Step 4: Identify missing decorators
List every component that has no execution strategy decorator and no standalone execution keyword. These are components with unclear ownership — nobody has decided how they should be sourced.
For each, recommend an execution strategy based on the alignment model.
Step 5: Generate mismatch map
Read owm-dsl-reference.md for full OWM syntax.
Write atlas/evolution-mismatch/map.owm:
title {Organisation} — Evolution/Execution Mismatches
// Derived from strategy/map.agreed.owm — do not edit directly
// Anchors
anchor {Anchor} [{vis}, {mat}]
// Aligned components (included for context, no special marking)
component {Aligned Component} [{vis}, {mat}] ({strategy})
// Mismatched components (preserve their incorrect decorator)
component {Mismatched Component} [{vis}, {mat}] ({current_strategy})
// Components with no decorator
component {Undecorated Component} [{vis}, {mat}]
// Dependencies (preserve all)
{Parent}->{Child}
// Mismatch notes — one per mismatched component
note +MISMATCH: {stage} but {strategy} [{vis}, {mat}]
note +Deliberate: see play {slug} [{vis}, {mat}]
note +No execution strategy assigned [{vis}, {mat}]
// Annotations for mismatch clusters
annotation 1 [{vis}, {mat}] {Mismatch cluster summary}
annotations [0.90, 0.03]
style wardley
Guidelines:
- Preserve all components and dependencies for full context.
- Use notes on every mismatched component explaining the mismatch.
Prefix with
+for emphasis. - Distinguish deliberate from accidental mismatches in the notes.
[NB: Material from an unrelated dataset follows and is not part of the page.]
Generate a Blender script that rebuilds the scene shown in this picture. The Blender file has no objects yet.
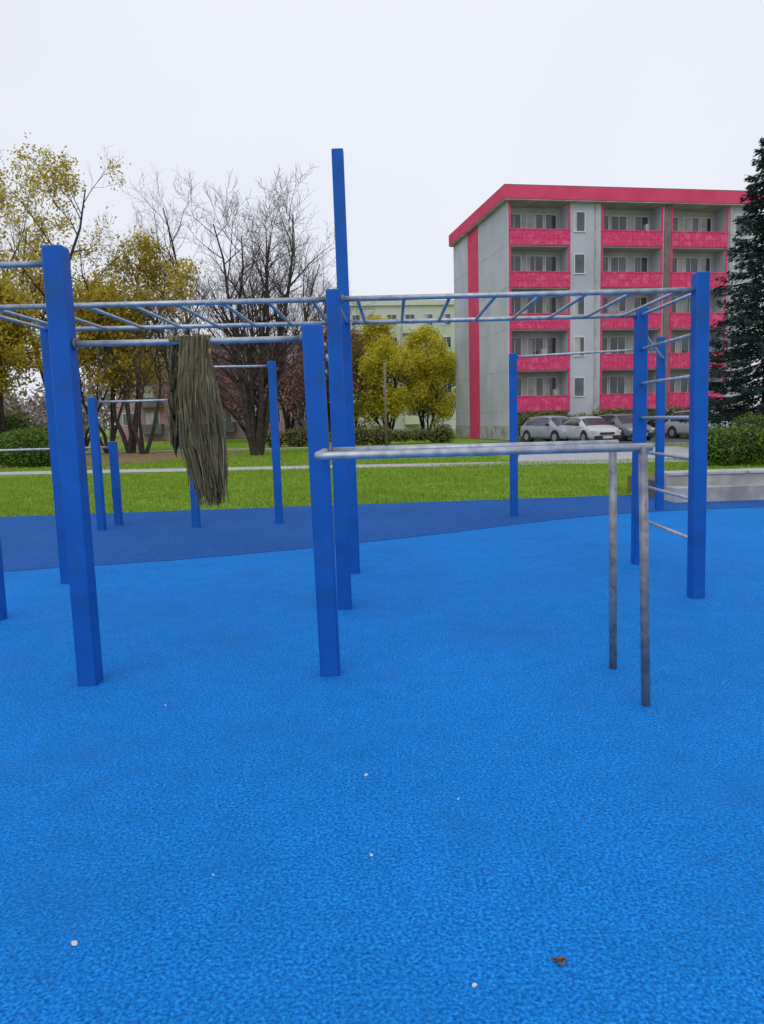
import bpy, bmesh, math, random
import numpy as np
from mathutils import Vector, Matrix
R=math.radians
scene=bpy.context.scene
col=scene.collection
# ------------------------------------------------------------ materials
def newmat(name):
    m=bpy.data.materials.new(name); m.use_nodes=True
    nt=m.node_tree; b=nt.nodes['Principled BSDF']
    return m,nt,b
def N(nt,t,**k):
    n=nt.nodes.new(t)
    for a,v in k.items(): setattr(n,a,v)
    return n
def noise_mat(name,c1,c2,scale=5,rough=.6,metal=0,bump=0,bscale=None,detail=6,lo=.35,hi=.65,c3=None,scale3=1.0,spec=.5,lo3=.45,hi3=.65,stretch=None):
    m,nt,b=newmat(name)
    tc=N(nt,'ShaderNodeTexCoord'); no=N(nt,'ShaderNodeTexNoise')
    no.inputs['Scale'].default_value=scale; no.inputs['Detail'].default_value=detail
    src=tc.outputs['Object']
    if stretch:
        mp=N(nt,'ShaderNodeMapping'); mp.inputs['Scale'].default_value=stretch; nt.links.new(src,mp.inputs[0]); src=mp.outputs[0]
    nt.links.new(src,no.inputs['Vector'])
    r=N(nt,'ShaderNodeValToRGB'); r.color_ramp.elements[0].position=lo; r.color_ramp.elements[1].position=hi
    r.color_ramp.elements[0].color=(*c1,1); r.color_ramp.elements[1].color=(*c2,1)
    nt.links.new(no.outputs[0],r.inputs[0]); out=r.outputs[0]
    if c3:
        n3=N(nt,'ShaderNodeTexNoise'); n3.inputs['Scale'].default_value=scale3; n3.inputs['Detail'].default_value=5
        nt.links.new(src,n3.inputs['Vector'])
        mr=N(nt,'ShaderNodeMapRange'); mr.inputs[1].default_value=lo3; mr.inputs[2].default_value=hi3
        nt.links.new(n3.outputs[0],mr.inputs[0])
        mx=N(nt,'ShaderNodeMix',data_type='RGBA'); nt.links.new(mr.outputs[0],mx.inputs[0])
        nt.links.new(out,mx.inputs[6]); mx.inputs[7].default_value=(*c3,1); out=mx.outputs[2]
    nt.links.new(out,b.inputs['Base Color'])
    b.inputs['Roughness'].default_value=rough; b.inputs['Metallic'].default_value=metal
    b.inputs['Specular IOR Level'].default_value=spec
    if bump:
        nb=N(nt,'ShaderNodeTexNoise'); nb.inputs['Scale'].default_value=bscale or scale; nb.inputs['Detail'].default_value=4
        nt.links.new(tc.outputs['Object'],nb.inputs['Vector'])
        bp=N(nt,'ShaderNodeBump'); bp.inputs['Strength'].default_value=bump; bp.inputs['Distance'].default_value=.01
        nt.links.new(nb.outputs[0],bp.inputs['Height']); nt.links.new(bp.outputs[0],b.inputs['Normal'])
    return m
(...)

Deliberate mismatches should reference the justifying play.
- Mark undecorated components with notes recommending a strategy.
- Use annotations for clusters of related mismatches.
Step 6: Write analysis
Write atlas/evolution-mismatch/analysis.md:
# Evolution-Execution Mismatch Analysis
## Summary
| Category | Count | Components |
|----------|-------|-----------|
| Aligned | {n} | {list} |
| Boundary (acceptable) | {n} | {list} |
| Mismatched (deliberate) | {n} | {list} |
| Mismatched (unintentional) | {n} | {list} |
| No decorator | {n} | {list} |
## Mismatches
### {Component name}
**Position**: [{vis}, {mat}] — {evolution stage}
**Current execution**: {build/buy/outsource}
**Expected execution**: {what the alignment model says}
**Mismatch type**: Over-investing / Under-investing / Wrong engagement
**Deliberate?**: Yes (see play {slug}) / No
**Cost of this mismatch**: {What is the organisation paying for this
misalignment? Higher costs than necessary? Lost competitive advantage?
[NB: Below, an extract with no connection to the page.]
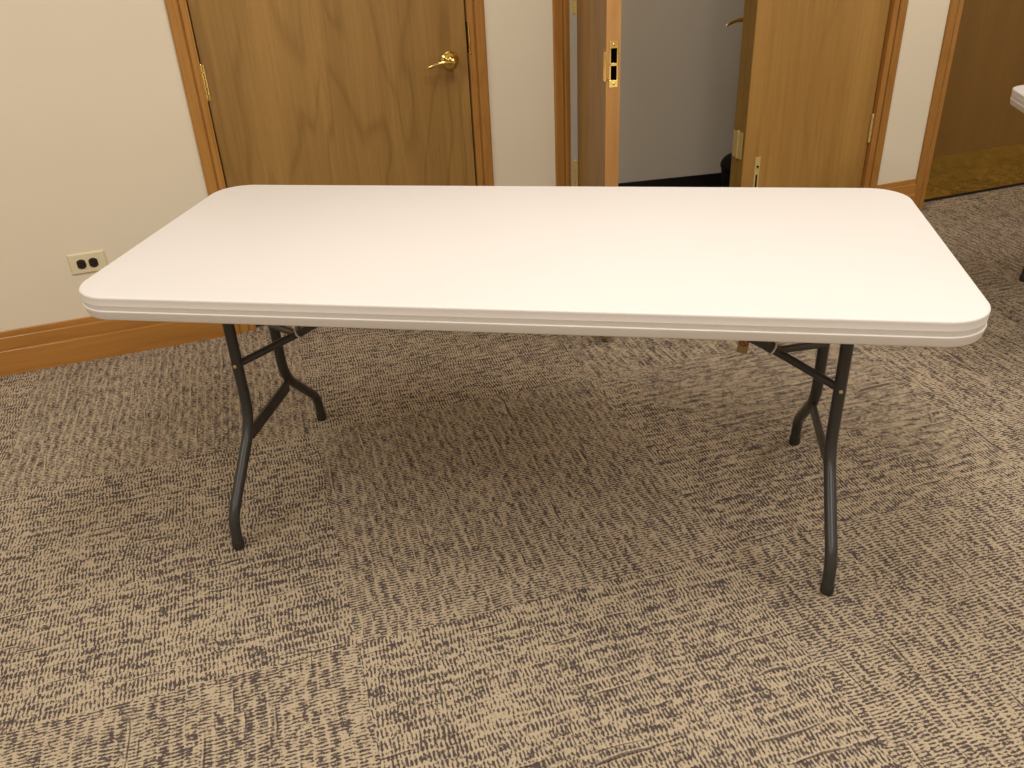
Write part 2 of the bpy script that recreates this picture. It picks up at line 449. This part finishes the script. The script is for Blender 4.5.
# door_4: far right door, set deep in its frame, brass kick plate
KY = .088
d4 = struct('door_4', bx(3.139, 4.073, KY, KY+.045, .014, DH-.022), M_door3, 'closed brown door at far right with brass kick plate', 'door', bevel=.0015)
obj('kick_plate', bx(3.145, 4.067, KY-.0018, KY+.0005, .018, .226), M_kick, d4)
tag(bpy.data.objects['kick_plate'], 'shiny brass kick plate')
for z in (.25, .98, 1.82):
    hinge(d4, (4.075, KY-.005, z), plates=((.006, PI),), m=M_brass_dull)
lever(d4, (4.00, KY, .91), -1, -1, M_brass)
bm = bmesh.new(); box(bm, 3.135, 4.077, KY+.004, KY+.05, .0005, .0145)
struct('trim_4', bm, M_gap, 'dark threshold strip standing in for the shaded gap under the kick-plate door', 'threshold')  # dark box puts the shade of the under-door gap into colour

# ------------------------------------------------------------------ outlet
ot = empty('electrical_outlet', (-.5245, WY, .3630))
tag(ot, 'ivory wall outlet with two brown sockets above the baseboard', 'outlet')
bm = bmesh.new()
L0 = [(-.0600, -.0365), (.0630, -.0365), (.0630, .0385), (-.0600, .0385)]
f0 = [bm.verts.new((a, 0, b)) for a, b in L0]; f1 = [bm.verts.new((a*.985, -.003, b*.975)) for a, b in L0]; f2 = [bm.verts.new((a*.93, -.0062, b*.89)) for a, b in L0]
for a, b in ((f0, f1), (f1, f2)):
    for k in range(4): bm.faces.new([a[k], a[(k+1) % 4], b[(k+1) % 4], b[k]])
bm.faces.new(f0[::-1]); bm.faces.new(f2)
obj('cover_plate', bm, M_ivory, ot, bevel=.0012)
for s in (-1, 1):
    bm = bmesh.new(); pts = []
    for k in range(40):
        a = 2*PI*k/40; px, pz = .0172*math.cos(a), .0172*math.sin(a)
        px = max(-.0142, min(.0142, px))
        pts.append((px, pz))
    lo = [bm.verts.new((s*.0195+a, -.005, b)) for a, b in pts]; hi = [bm.verts.new((s*.0195+a, -.0085, b)) for a, b in pts]; hi2 = [bm.verts.new((s*.0195+a*.94, -.0092, b*.94)) for a, b in pts]
    for a, b in ((lo, hi), (hi, hi2)):
        for k in range(40): bm.faces.new([a[k], a[(k+1) % 40], b[(k+1) % 40], b[k]])
    bm.faces.new(hi2)
    r = obj('socket', bm, M_brown, ot)
    bm = bmesh.new(); c = s*.0195
    box(bm, c-.0055, c+.0025, -.0096, -.009, .0045, .0065); box(bm, c-.0045, c+.0025, -.0096, -.009, -.0065, -.0045)
    lathe(bm, [(.0026, 0), (.0026, .0006)], 12, M=Matrix.Translation((c+.0085, -.009, 0)) @ Matrix.Rotation(PI/2, 4, 'X'))
    obj('socket_slot', bm, M_black, r)
bm = bmesh.new(); lathe(bm, [(.0033, 0), (.003, .0012), (0, .0016)], 14, M=Matrix.Translation((0, -.0062, 0)) @ Matrix.Rotation(PI/2, 4, 'X'))
obj('screw', bm, M_ivory, ot, smooth=True)

# ------------------------------------------------------------------ waste bin in the closet
wb = empty('wastebasket', (2.385, .40, 0))
tag(wb, 'black round-topped wastebasket in the closet, half hidden behind the folded door', 'bin')
bm = bmesh.new(); lathe(bm, [(.095, 0), (.100, .004), (.118, .205), (.119, .215)], 40)
obj('bin_body', bm, M_bin, wb, smooth=True)
bm = bmesh.new(); lathe(bm, [(.119, .2155), (.123, .217), (.123, .226), (.118, .242), (.104, .258), (.082, .270), (.050, .277), (0, .279)], 40)
obj('bin_lid', bm, M_bin, wb, smooth=True)

# ------------------------------------------------------------------ folding table
TL, TW, TH = 1.841, .782, .7342
def rrect(hx, hy, r, n=12):
    out = []
    for cx, cy, a0 in ((hx-r, hy-r, 0), (-hx+r, hy-r, PI/2), (-hx+r, -hy+r, PI), (hx-r, -hy+r, 1.5*PI)):
        for k in range(n+1):
            a = a0 + PI/2*k/n; out.append((cx+r*math.cos(a), cy+r*math.sin(a)))
    return out

def make_table():
    root = empty('folding_table')
    lv = [(.0060, 0), (.0030, -.0004), (.0012, -.0016), (.0003, -.0036), (.0003, -.006), (.0014, -.0190), (.0010, -.0199), (.0015, -.0212), (.0026, -.0318), (.0004, -.0334), (.0003, -.0350), (.0012, -.0372), (.0036, -.0510), (.0052, -.0540), (.0085, -.0556), (.0150, -.0553), (.0175, -.0520), (.0190, -.0350)]
    bm = bmesh.new(); rings = []
    for ins, dz in lv:
        rings.append([bm.verts.new((x, y, TH+dz)) for x, y in rrect(TL/2-ins, TW/2-ins, max(.092-ins, .05))])
    for a, b in zip(rings, rings[1:]):
        n = len(a)
        for k in range(n): bm.faces.new([a[k], b[k], b[(k+1) % n], a[(k+1) % n]])
    bm.faces.new(rings[0]); bm.faces.new(rings[-1][::-1])
    obj('tabletop', bm, M_top, root, smooth=True)
    # rails under the top
    for s in (-1, 1):
        obj('side_rail', bx(-TL/2+.12, TL/2-.12, s*.318-.010, s*.318+.010, TH-.055, TH-.034), M_leg, root, bevel=.002)
    for s in (-1, 1):
        ex = s*.7223 + .006
        obj('axle', tube(bmesh.new(), [(ex, -.316, TH-.044), (ex, .316, TH-.044)], .0085), M_leg, root, smooth=True)
        for g in (-1, 1):
            pts = fillet([(ex, g*.113, TH-.038), (ex, g*.116, .262), (ex, g*.300, .088), (ex, g*.307, .010)], [.062, .066], 10)
            lg = obj('leg', tube(bmesh.new(), pts, .0140, 20), M_leg, root, smooth=True)
            bm = bmesh.new()
            lathe(bm, [(.0125, 0), (.0148, .002), (.0154, .006), (.0152, .018), (.0150, .024), (.0143, .0255)], 24, M=Matrix.Translation((ex, g*.3075, 0)) @ Matrix.Rotation(g*.06, 4, 'X'))
            tag(obj('foot_cap', bm, M_rubber, lg, smooth=True), 'black rubber foot cap')
            bm = bmesh.new()
            lathe(bm, [(.0045, 0), (.0043, .0016), (.003, .0026), (0, .003)], 14, M=Matrix.Translation((ex, g*(.1150+.0136), .430)) @ Matrix.Rotation(-g*PI/2, 4, 'X'))
            obj('rivet', bm, M_brass_dull, lg, smooth=True)
        # flat cross bar where the legs start to spread
        obj('cross_bar', bx(ex-.005, ex+.005, -.126, .126, .212, .248), M_leg, root, bevel=.002)
        # hinged stay: forked arms from the legs, a lock ring, then one strut up to the top
        rp = Vector((s*.600, 0, .462))
        st = None
        bm = bmesh.new()
        a = Vector((s*.608, 0, .459)); b = Vector((s*.150, 0, TH-.036))
        up = Vector((0, 0, 1)); t = (b-a).normalized(); nn = Vector((0, 1, 0)).cross(t)
        w0, w1 = .016, .026
        q = [a+Vector((0, w0, 0)), a-Vector((0, w0, 0)), b-Vector((0, w1, 0)), b+Vector((0, w1, 0))]
        lo = [bm.verts.new(p-nn*.0085) for p in q]; hi = [bm.verts.new(p+nn*.0085) for p in q]
        bm.faces.new(lo); bm.faces.new(hi[::-1])
        for k in range(4): bm.faces.new([lo[k], lo[(k+1) % 4], hi[(k+1) % 4], hi[k]])
        st = obj('stay', bm, M_leg, root, bevel=.002)
        bm = bmesh.new(); ringp = []
        c = rp + t*.012
        for k in range(33):
            an = 2*PI*k/32; ringp.append(c + Vector((0, 1, 0))*.0185*math.cos(an) + nn*.0155*math.sin(an))
        tube(bm, ringp, .0026, 8, cap=False)
        tag(obj('lock_ring', bm, M_zinc, st, smooth=True), 'bright wire lock ring')
        for g in (-1, 1):
            obj('stay_arm', tube(bmesh.new(), fillet([rp+Vector((-s*.03, g*.006, .014)), rp+Vector((s*.008, g*.010, -.004)), (ex, g*.110, .428)], .01, 4), .0098, 12), M_leg, root, smooth=True)
    return root
tb = make_table()
tb.location = (.613, -1.3695, 0); tb.rotation_euler = (0, 0, math.radians(-28.3))
tag(tb, 'white plastic folding table with dark legs in the middle of the carpet', 'table', 'white folding tables')
# paper tag by the right-hand stay
tg = obj('warning_tag', bx(-.013, .013, -.0006, .0006, -.022, .018), M_tagc, tb)
tg.location = (.520, -.02, .486); tg.rotation_euler = (math.radians(-32), math.radians(12), 0)
bm = bmesh.new()
tube(bm, [(.0095*math.cos(2*PI*k/28), -.0010, .004+.0095*math.sin(2*PI*k/28)) for k in range(29)], .0014, 6, cap=False)
tube(bm, [(-.0066, -.0010, .0106), (.0066, -.0010, -.0026)], .0012, 6)
tube(bm, [(-.002, -.0010, .009), (-.002, -.0010, -.001)], .0014, 6)
tag(obj('tag_symbol', bm, M_red, tg), 'red crossed circle symbol')
tag(tg, 'tan paper tag')

def copy_tree(o, parent=None):
    c = o.copy(); COL.objects.link(c); c.parent = parent
    for ch in o.children: copy_tree(ch, c)
    return c
t2 = copy_tree(tb)
for ch in list(t2.children):
    if ch.name.startswith('warning_tag'):
        for g in list(ch.children): bpy.data.objects.remove(g)
        bpy.data.objects.remove(ch)
tag(t2, 'second white folding table, only its corner showing at the right photo edge', 'table')
t2.location = (3.372, -1.437, 0)

# ------------------------------------------------------------------ light
def lamp(x, y, e, sx=.6, sy=1.2, c=(1, .955, .885)):
    l = bpy.data.lights.new('ceiling_or_fill_lamp', 'AREA'); l.shape = 'RECTANGLE'; l.size = sx; l.size_y = sy; l.energy = e; l.color = c
    o = bpy.data.objects.new('ceiling_or_fill_lamp', l); o.location = (x, y, H-.03); put(o)
    return o
for x in (-1.9, .7, 3.3):
    for y in (-1.75, -3.9):
        lamp(x, y, 31)
lamp(1.9, .50, 4.3, .3, .5)          # fill lamp added to brighten the closet, no known fixture there
w = bpy.data.worlds.new('world'); S.world = w; w.use_nodes = True
w.node_tree.nodes['Background'].inputs[0].default_value = (1, .95, .88, 1); w.node_tree.nodes['Background'].inputs[1].default_value = .03

# ------------------------------------------------------------------ camera
cam = bpy.data.cameras.new('camera'); co = bpy.data.objects.new('camera', cam); put(co)
cam.sensor_width = 36; cam.sensor_fit = 'HORIZONTAL'; cam.lens = 860/1024*36; cam.clip_start = .05
r = Vector((.943757, -.327714, -.043893)); u = Vector((.199734, .459268, .865551)); f = Vector((.263494, .825637, -.498893))
Mx = Matrix((r, u, -f)).transposed().to_4x4(); Mx.translation = Vector((0, -3.162, 1.4335))
co.matrix_world = Mx
S.camera = co
S.view_settings.view_transform = 'Standard'; S.view_settings.look = 'None'
S.view_settings.exposure = 0.0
Unnecessary risk? Slower evolution?}
**Correction path**: {What would it take to align execution with
evolution? Vendor selection, in-house team, migration project? What
are the transition costs and timeline?}
## Missing execution strategies
| Component | Position | Stage | Recommended | Reasoning |
|-----------|----------|-------|-------------|-----------|
| {name} | [{v},{m}] | {stage} | {build/buy/outsource} | {why} |
## Cost analysis
**Total over-investment**: {Components where the organisation spends
more than necessary by custom-building or buying what could be
outsourced as utility.}
**Total under-investment**: {Components where the organisation risks
competitive disadvantage by outsourcing or buying what should be
built for differentiation.}
## Deliberate mismatches
{For each deliberate mismatch: restate the justification from the
play. Is the justification still valid? What would change if the
mismatch were corrected?}
## Recommendations
{Prioritised list of corrections. Start with the highest-cost
unintentional mismatches. For each, state the current state, target
state, and first concrete step.}
Step 7: Render
bin/ensure-owm.sh clients/{org}/projects/{slug}/atlas/evolution-mismatch/map.owm
Output
| File | Purpose |
|---|---|
atlas/evolution-mismatch/map.owm |
Mismatch-annotated map |
atlas/evolution-mismatch/map.svg |
Rendered SVG |
atlas/evolution-mismatch/analysis.md |
Mismatch analysis |
Present the summary table and SVG first, then offer the detailed per-component analysis. Highlight unintentional mismatches as the primary actionable finding. This is a derived view -- no client agreement gate is needed.